Technocracy and Merit v. Equality and Progressive Politics in Higher Education
A Clash of Two Ideals in the University System
After being trashed for the last four years, standardized testing is returning to higher education. A number of high-profile schools are moving from test optional undergrad admissions to test required. The reason is pretty simple. Students who did not submit test scores did worse than those that did, and standardized tests are still a decent, if imperfect, way to project academic performance. For example. Dartmouth publicly announced that it was bringing back tests because those without tests did poorly and the same was found to be true at UT Austin.
Here, I want to think about the resurgence of standardized tests in terms of university culture. We’ll think about the following timeline. Standardized tests were initially a way of actually making colleges more open, after they had been excluding Black and Jewish students. That system of college admissions ran from about the 1940s to about 2010. Then, critics of standardized tests got the upper hand and were able to remove them, temporarily at least, in 2020, but they have now returned.
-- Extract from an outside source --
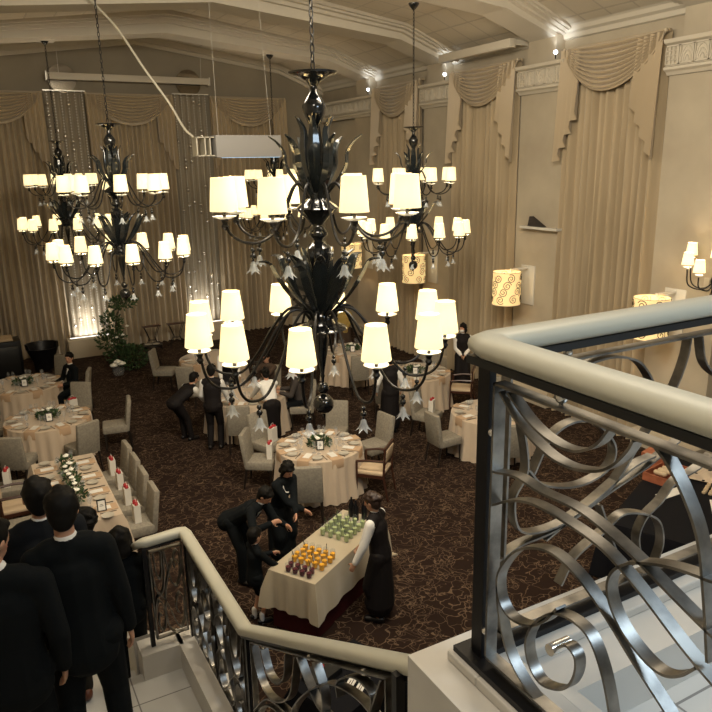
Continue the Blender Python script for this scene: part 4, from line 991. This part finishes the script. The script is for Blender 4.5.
def person(label,loc,face_,h=1.68,lean=0,side=0,pel=None,hands=None,feet=None,hp=0,hy=0,hr=0,top='jacket',mt=None,bottom='trousers',mb_=None,hair='short',mh=None,vox=.014,mask=False,necklace=False,shoes=None,collar=False,chest=None,tie=False,elb=None,sock=False,wid=1.0,apron=False):
    """face_: heading in radians (0=+x); local frame x right, y ahead"""
    s=h/1.72; t=T('person',label,'person',loc,face_-PI/2); mt=mt or m_suit; mb_=mb_ or m_suit; mh=mh or m_hair
    Pv=V(pel) if pel else V((0,0,.92*s)); ln,sd=R(lean),R(side)
    d=V((math.sin(sd),math.sin(ln)*math.cos(sd),math.cos(ln)*math.cos(sd))).normalized(); X=V((1,0,0)); X=(X-d*X.dot(d)).normalized(); F=d.cross(X)*-1 if False else X.cross(d)*-1
    F=d.cross(X); 
    nb=Pv+d*.50*s; ch=Pv+d*.34*s
    kw=.94 if bottom=='skirt' or top in('dress',) else 1.0
    kw*=wid
    sh=[nb+X*sx*.175*s*kw-d*.055*s for sx in (-1,1)]
    hpv=R(hp); 
    nd=(d*.4+V((0,0,.6))).normalized(); hc=nb+nd*.070*s+V((0,math.sin(hpv)*.09*s,math.cos(hpv)*.09*s+.015*s))
    Mh=Matrix.Rotation(R(-hy),3,'Z')@Matrix.Rotation(-hpv,3,'X')@Matrix.Rotation(R(hr),3,'Y')
    hs=(.55*s+.45 if s<.85 else min(s,1.0))*1.02
    def H(x,y,z): return hc+Mh@V((x*hs,y*hs,z*hs))
    if hands is None: hands=((-.24*s,.06,.80*s),(.24*s,.06,.80*s))
    if feet is None: feet=((-.10*s,0,.0),(.10*s,.03,.0))
    hips=[Pv+V((sx*.085*s,0,-.02)) for sx in (-1,1)]
    el=[];wr=[]
    for i,sx in enumerate((-1,1)):
        hint=V((sx*.5,-.8,-.4)) if elb is None else V(elb[i]); e,w_=ik(sh[i],hands[i],.285*s,.25*s,hint); el.append(e); wr.append(w_)
    kn=[];an=[]
    for i,sx in enumerate((-1,1)):
        k_,a_=ik(hips[i],V(feet[i])+V((0,0,.075*s)),.43*s,.42*s,V((sx*.08,1,.15))); kn.append(k_); an.append(a_)
    B=MB()
    B.ell(H(0,0,.01),(.074*hs,.092*hs,.108*hs),Mh); B.ell(H(0,.030,-.055),(.052*hs,.058*hs,.058*hs),Mh)
    B.cap(H(0,.088,.012),H(0,.104,-.018),.009*hs,.014*hs); B.ell(H(0,.082,-.052),(.022*hs,.012*hs,.010*hs),Mh)
    for sx in (-1,1): B.ell(H(sx*.077,-.004,-.005),(.010*hs,.018*hs,.030*hs),Mh)
    B.cap(nb-d*.03*s,H(0,-.012,-.06),.052*s,.048*s); B.cap(Pv,ch,(.135*s*kw,.09*s),(.15*s*kw,.10*s),X); B.cap(ch,nb-d*.06*s,(.15*s*kw,.10*s),(.12*s*kw,.07*s),X)
    B.cap(sh[0],sh[1],.055*s,.055*s); B.cap(hips[0],hips[1],.095*s,.095*s)
    for i,sx in enumerate((-1,1)):
        B.cap(sh[i],el[i],.048*s,.038*s); B.cap(el[i],wr[i],.037*s,.026*s); B.cap(hips[i],kn[i],.082*s,.055*s); B.cap(kn[i],an[i],.052*s,.034*s)
        B.cap(an[i]-V((0,.02,.03)),V(feet[i])+V((sx*.02,.15*s,.03)),(.035*s,.028*s),(.032*s,.02*s),(1,0,0))
        fd=(wr[i]-el[i]).normalized(); sdv=X if abs(fd.dot(X))<.9 else V((0,1,0)); pn=(sdv-fd*sdv.dot(fd)).normalized(); q=fd.cross(pn)   # q spans the knuckles
        if abs(q.dot(V((0,1,0))))<.4 and abs(fd.z)>.7: q,pn=V((0,1,0))-fd*fd.y,pn; q=q.normalized(); pn=q.cross(fd)
        pal=wr[i]+fd*.075*s; B.cap(wr[i],pal,(.030*s,.017*s),(.038*s,.014*s),q)
        inw=pn*(-sx) if abs(fd.z)>.5 else V((0,0,-1)); 
        for j,(o,l) in enumerate(((-.027,.062),(-.009,.075),(.010,.070),(.027,.055))):
            b0=pal+q*o*s; b1=b0+(fd+inw*.25).normalized()*l*.55*s; b2=b1+(fd*.75+inw*.8).normalized()*l*.5*s
            B.cap(b0,b1,.0095*s,.009*s,n=8); B.cap(b1,b2,.009*s,.0075*s,n=8)
        tq=q if q.dot(V((0,1,0)))>0 or fd.y>.5 else q*-1
        b0=wr[i]+fd*.02*s+tq*.022*s; b1=b0+(fd*.6+tq*.8+inw*.3).normalized()*.045*s; B.cap(b0,b1,.011*s,.010*s,n=8); B.cap(b1,b1+(fd*.9+tq*.3).normalized()*.03*s,.010*s,.008*s,n=8)
    body=link('body',remesh(B,'body',m_skin,min(vox,.010 if vox<.012 else .012),2),t)
    # face details
    for sx in (-1,1): P('eye',MB().ell(H(sx*.030,.082,.014),(.013*hs,.006*hs,.006*hs),Mh,n=8,m=6),m_hair,t)
    if not mask: P('mouth',MB().ell(H(0,.089,-.050),(.021*hs,.006*hs,.006*hs),Mh,n=8,m=5),m_lip,t)
    else: P('face_mask',MB().ell(H(0,.045,-.045),(.062*hs,.062*hs,.050*hs),Mh),m_shirt,t,'white face mask')
    # hair
    Hr=MB(); Hr.ell(H(0,-.016,.030),(.086*hs,.098*hs,.098*hs),Mh); Hr.ell(H(0,-.035,-.015),(.080*hs,.075*hs,.085*hs),Mh); Hr.ell(H(0,-.045,-.055),(.062*hs,.050*hs,.058*hs),Mh)
    rd=random.Random(int(h*1000)+int(loc[0]*100))
    for k in range(40):
        a=rd.uniform(0,6.28); e=rd.uniform(-.3,1.5); e_=math.cos(e)
        if math.sin(a)*e_>.35 and e<.6: continue
        Hr.ell(H(.080*math.cos(a)*e_,-.018+.092*math.sin(a)*e_,.028+.095*math.sin(e)),rd.uniform(.014,.024)*hs,n=7,m=5)
    if hair in('short','bun','pony'): Hr.ell(H(0,.045,.078),(.062*hs,.045*hs,.030*hs),Mh)
    if hair=='short': Hr.ell(H(0,-.04,.03),(.090*hs,.085*hs,.09*hs),Mh)
    if hair=='bob':
        for sx in (-1,1): Hr.cap(H(sx*.07,.0,.03),H(sx*.078,.01,-.085),.028*hs,.026*hs)
        Hr.ell(H(0,-.06,-.06),(.085*hs,.05*hs,.07*hs),Mh); Hr.ell(H(0,.058,.062),(.062*hs,.032*hs,.026*hs),Mh)
    if hair=='bun': Hr.ell(H(0,-.12,.02),.045*hs)
    if hair=='pony': Hr.cap(H(0,-.10,.02),H(0,-.13,-.11),.03*hs,.018*hs)
    if hair=='curly':
        rd=random.Random(5)
        for k in range(60):
            a=rd.uniform(0,6.28); e=rd.uniform(-.5,1.5); Hr.ell(H(.09*math.cos(a)*math.cos(e),-.02+.09*math.sin(a)*math.cos(e)-.02,.03+.09*math.sin(e)),.02*hs,n=8,m=6)
    link('hair',remesh(Hr,'hair',mh,.010,2),t)
    # upper clothing
    def torso(k,hem=True,flare=1.0):
        q=MB(); q.cap(ch,nb-d*.055*s,(.175*s*kw*k,.115*s*k),(.13*s*kw*k,.075*s*k),X); q.cap(Pv+d*.12*s,ch,(.150*s*kw*k,.105*s*k),(.172*s*kw*k,.118*s*k),X)
        q.cap(sh[0]+X*.01,sh[1]-X*.01,.066*s*k,.066*s*k); q.cap(sh[0]*.55+nb*.45,sh[1]*.55+nb*.45,.070*s*k,.070*s*k); q.cap(nb-d*.05*s,nb+d*.004*s,.082*s*k,.066*s*k)
        if hem: q.cap(Pv-d*.10*s*hem,Pv+d*.14*s,(.165*s*kw*k*flare,.125*s*k*flare),(.150*s*kw*k,.108*s*k),X)
        return q
    def sleeves(q,k,full=True):
        for i in (0,1):
            q.cap(sh[i],el[i],.064*s*k,.052*s*k); e=wr[i] if full else el[i]
            if full: q.cap(el[i],wr[i]-(wr[i]-el[i])*.06,.052*s*k,.040*s*k)
        return q
    if top=='jacket':
        link('jacket',remesh(sleeves(torso(1.06,1.0,1.08),1.06),'jacket',mt,vox),t)
        if collar:
            q=MB(); q.cap(nb-d*.02*s,nb+nd*.026*s,.066*s,.061*s); link('shirt_collar',remesh(q,'shirt_collar',m_shirt,.009),t,'white shirt collar')
        if chest:
            q=MB(); q.cap(nb-d*.06*s+F*.0+F.cross(X)*0+V((0,1,0))*0+(F if F.y>0 else -F)*.075*s,ch+(F if F.y>0 else -F)*.118*s,(.045*s,.02*s),(.015*s,.015*s),X); sf=link('shirt_front',remesh(q,'shirt_front',m_shirt,.009),t,'white shirt front')
            FF=(F if F.y>0 else -F); P('necktie',MB().cap(nb-d*.05*s+FF*.098*s,ch+FF*.142*s,(.014*s,.006*s),(.022*s,.006*s),X),m_suit2,t)
    elif top=='vest':
        link('shirt',remesh(sleeves(torso(.98,.3),1.08),'shirt',m_shirt,vox),t,'white shirt'); q=torso(1.10,.45); link('vest',remesh(q,'vest',mt,vox),t,'black waistcoat')
        q=MB(); q.cap(nb-d*.01*s,nb+nd*.04*s,.062*s,.056*s); link('shirt_collar',remesh(q,'shirt_collar',m_shirt,.010),t)
    elif top=='shirt': link('shirt',remesh(sleeves(torso(1.0,0),1.08),'shirt',mt,vox),t)
    if necklace:
        FF=(F if F.y>0 else -F); pts=[]
        for k in range(17):
            a=-1.9+3.8*k/16; pts.append(nb+X*.085*s*math.sin(a)+FF*(.105*s*(.35+.65*math.cos(a)*1)+.02)-d*(.02*s+.13*s*max(0,math.cos(a))))
        mb=MB(); [mb.ell(p,.0095,n=6,m=4) for p in spline(pts,2)]; P('necklace',mb,m_white,t,'pearl necklace')
    # lower clothing
    if bottom=='trousers':
        q=MB(); q.cap(hips[0],hips[1],.112*s,.112*s); q.ell(Pv,(.16*s*kw,.115*s,.12*s))
        for i in (0,1): q.cap(hips[i],kn[i],.100*s,.074*s); q.cap(kn[i],an[i]+V((0,0,.0)),.073*s,.060*s)
        link('trousers',remesh(q,'trousers',mb_,vox),t)
    elif bottom=='skirt':
        zz=.10*s; q=MB(); c=(V(feet[0])+V(feet[1]))/2; q.cap(Pv,Pv*.55+V((c.x,c.y,zz))*.45,(.165*s,.125*s),(.19*s,.16*s),X); q.cap(Pv*.55+V((c.x,c.y,zz))*.45,V((c.x,c.y,zz+.12)),(.19*s,.16*s),(.22*s,.19*s),X)
        for i in (0,1): q.cap(hips[i],kn[i],.11*s,.10*s); q.cap(kn[i],an[i]+V((0,0,.1)),.10*s,.08*s)
        link('skirt',remesh(q,'skirt',mb_,vox),t)
    elif bottom=='shorts':
        q=MB(); q.cap(hips[0],hips[1],.11*s,.11*s)
        for i in (0,1): q.cap(hips[i],kn[i],.10*s,.085*s)
        link('shorts',remesh(q,'shorts',mb_,vox),t)
        q=MB(); [q.cap(an[i]+V((0,0,-.03)),an[i]+V((0,0,.07)),.042*s,.044*s) for i in (0,1)]; P('sock',q,m_shirt,t,'white socks')
    if apron: pass
    for i,sx in enumerate((-1,1)):
        f=V(feet[i]); q=MB(); q.cap(f+V((0,-.05*s,.045*s)),f+V((sx*.012,.15*s,.035*s)),(.040*s,.045*s),(.045*s,.030*s),(1,0,0)); P('shoe',q,shoes or m_shoe,t)
    return t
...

What does that suggest? First, in competitive schools, the technocrats have run college admissions for decades, they still control things, and they still care about merit. We can always point to a handful of rich kids or athletes who get into fancy colleges, but most college admission decisions are really about applying some very basic criteria to applicants. At most schools, you need some sort of minimal GPA and test score combination to have a chance at graduating. At more competitive schools, the GPA/test score combination is a basic threshold, and then other criteria are added to whittle down the pool of applicants. It looked like this system was at an end in 2020 but that was not the case.
Second, the timing of the test score pull back tells you a lot about the balance of power. While many students and faculty were suspicious of standardized tests for years, college admissions officers and their deans held on for decades. It was only the extreme rupture of progressive politics in the aftermath of George Floyd murder that allowed the policy to be attacked.
It is important to note the timing. The 2020 test score pullback was not based on new evidence that standardized tests did not have predictive value. It was a policy that catered to progressive notions of equality. Psychological researchers and educational scholars have long known that a well-designed standardized test is a useful tool for selecting students who would do ok in academics.
What’s the conclusion? First, despite themselves, universities still have a technocratic core and they still care about merit in some sense. The value of having students who do well in classes trumps a passion for equality and social justice. Second, the damage done to sound policy in the emotionally charged summer of 2020 was fixable. Given some data, and further research, universities did come to the reasonable conclusion. Third, we should rely on decades of well-crafted and scholarly research on standardized tests. not momentary passion.
Bottom line: Merit and technocracy 1, impassioned politics 0.